Tuesday, 12 November 2024

The blood will be a sign for you on the houses where you are, and when I see the blood, I will pass over you. No destructive plague will touch you when I strike Egypt. – Exodus 12:13

Today's Scripture Reading (November 12, 2024): Exodus 12

Sometimes, a song lyric sticks with me better than anything else. It also can trigger me. Let me explain. A few months ago, a friend decided to send me a message via group text. The message was simple; it was just one word: "Hello." You have to understand that my mind works differently. So, I replied to the text with a little longer message. My reply was, "How are you? Have you been alright through all those lonely, lonely, lonely, lonely nights?" And then there was silence. I recognize that I am old, and I started to worry that my friends didn't get the reference. And, in fact, they didn't. They didn't listen to much Electric Light Orchestra when they were younger. But the one-word message had sent me down a rabbit hole of music. For the rest of the afternoon, all I had in my mind was an old song by the Electric Light Orchestra. As I make grammatical corrections to this post, it is a few days later, and I am heading down the same ELO rabbit hole.  

Hello, how are you?
Have you been alright through all those lonely, lonely, lonely,
Lonely nights? That's what I'd say.
I'd tell you everything if you'd pick up that telephone.

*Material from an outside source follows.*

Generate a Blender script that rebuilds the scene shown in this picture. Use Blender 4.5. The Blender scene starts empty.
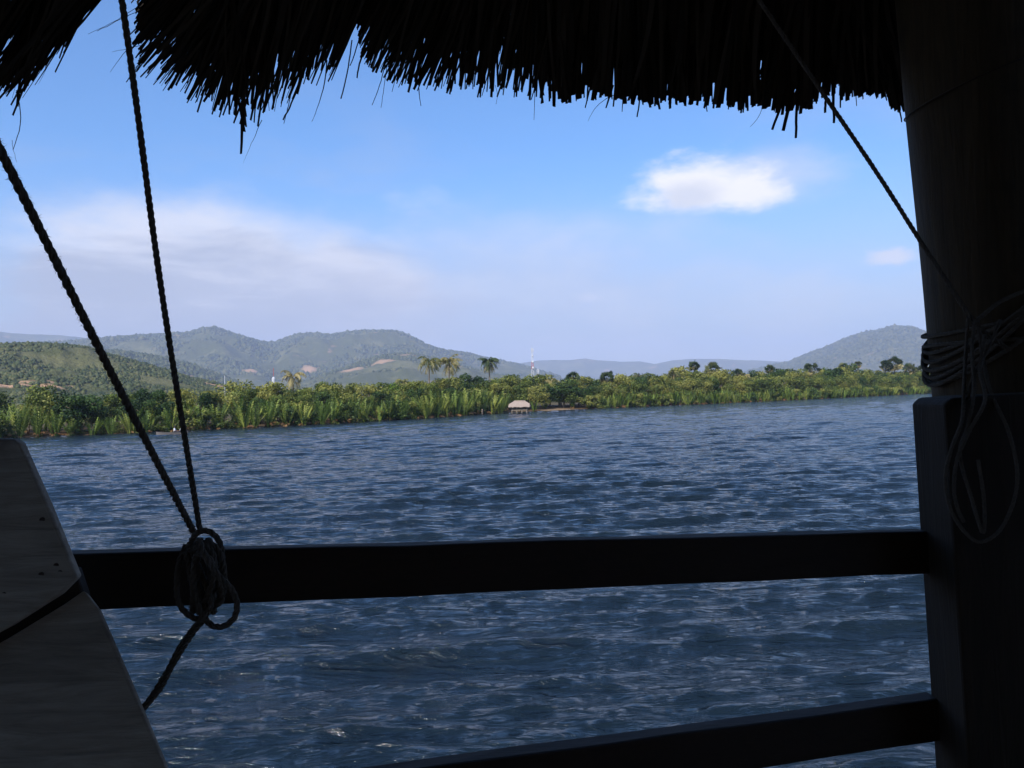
import bpy, math, random
import numpy as np
from mathutils import Vector, Matrix

random.seed(7)
RNG = np.random.default_rng(7)
sc = bpy.context.scene
COL = sc.collection
R = math.radians

# ------------------------------------------------------------------ camera
H = 3.4                                   # eye height over the river
FPX = 796.4
ROLL = R(1.66); PITCH = R(0.806)
Fv = Vector((0, math.cos(PITCH), math.sin(PITCH)))
R0 = Vector((1, 0, 0)); U0 = R0.cross(Fv)
Rv = (R0 * math.cos(ROLL) - U0 * math.sin(ROLL)).normalized()
Uv = (U0 * math.cos(ROLL) + R0 * math.sin(ROLL)).normalized()
CAM = Vector((0, 0, H))
cd = bpy.data.cameras.new('camera'); cam = bpy.data.objects.new('camera', cd); COL.objects.link(cam)
cam.matrix_world = Matrix(((Rv.x, Uv.x, -Fv.x, 0), (Rv.y, Uv.y, -Fv.y, 0), (Rv.z, Uv.z, -Fv.z, H), (0, 0, 0, 1)))
cd.sensor_width = 36; cd.lens = 28; cd.clip_start = .02; cd.clip_end = 60000
sc.camera = cam

def ray(px, py):
    return Fv + Rv * ((px - 512) / FPX) + Uv * ((384 - py) / FPX)
def P(px, py, Y):
    d = ray(px, py); return CAM + d * (Y / d.y)
def ground(px, py, z=0.0):
    d = ray(px, py); return CAM + d * ((z - H) / d.z)

# ------------------------------------------------------------------ render settings, sun, sky
SUN_EL, SUN_AZ = 42.0, 205.0               # azimuth clockwise from +Y: behind the hut, a little left
vs = sc.view_settings
vs.view_transform = 'Standard'; vs.look = 'None'; vs.gamma = 1; vs.use_curve_mapping = False
vs.exposure = 0.5
try:
    sc.cycles.use_denoising = True
    sc.cycles.max_bounces = 6; sc.cycles.diffuse_bounces = 3; sc.cycles.glossy_bounces = 3
    sc.cycles.volume_bounces = 1
    sc.cycles.use_adaptive_sampling = True; sc.cycles.adaptive_threshold = 0.015
except Exception:
    pass
sd = bpy.data.lights.new('sun', 'SUN'); sd.energy = 4.4; sd.angle = R(.5); sd.color = (1, .95, .87)
so = bpy.data.objects.new('sun', sd); COL.objects.link(so)
az = R(SUN_AZ); el = R(SUN_EL)
sdir = Vector((math.sin(az) * math.cos(el), math.cos(az) * math.cos(el), math.sin(el)))
so.rotation_euler = sdir.to_track_quat('Z', 'Y').to_euler()
so.location = (0, -20, 40)

world = bpy.data.worlds.new('World'); sc.world = world; world.use_nodes = True
wt = world.node_tree; wn = wt.nodes; wl = wt.links
for n in list(wn): wn.remove(n)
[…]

Going down a music rabbit hole happens to me a lot. There is another song that comes back to me when I read specific passages in the Bible, including this one. It is a song I first heard sung by Steve Bell. It is called "Here by the Water." The lyric that keeps returning to me is from the song's second verse.

I know it was stormy.

I hope it was for me a learning

Blood on the road wasn't mine, though

Someone that I know has walked here before.

I love the lyrics because I know the truth about it. The blood on the road is not mine; it comes from the nail-pierced feet of the one who came before me.

Exodus tells us that the blood of the lamb that was slaughtered was placed around the doorframe on that terrible night in Egypt. The blood that would be placed on the doorframes of the houses in the time to come wasn't theirs; it belonged to the Passover lamb, the one that was killed and eaten in that Passover supper.

You may not know the song, but you can understand the truth. The blood on the doorframes in Egypt or our figurative road is not ours. It belongs to the one who died on our behalf. We are saved because someone else died in our stead.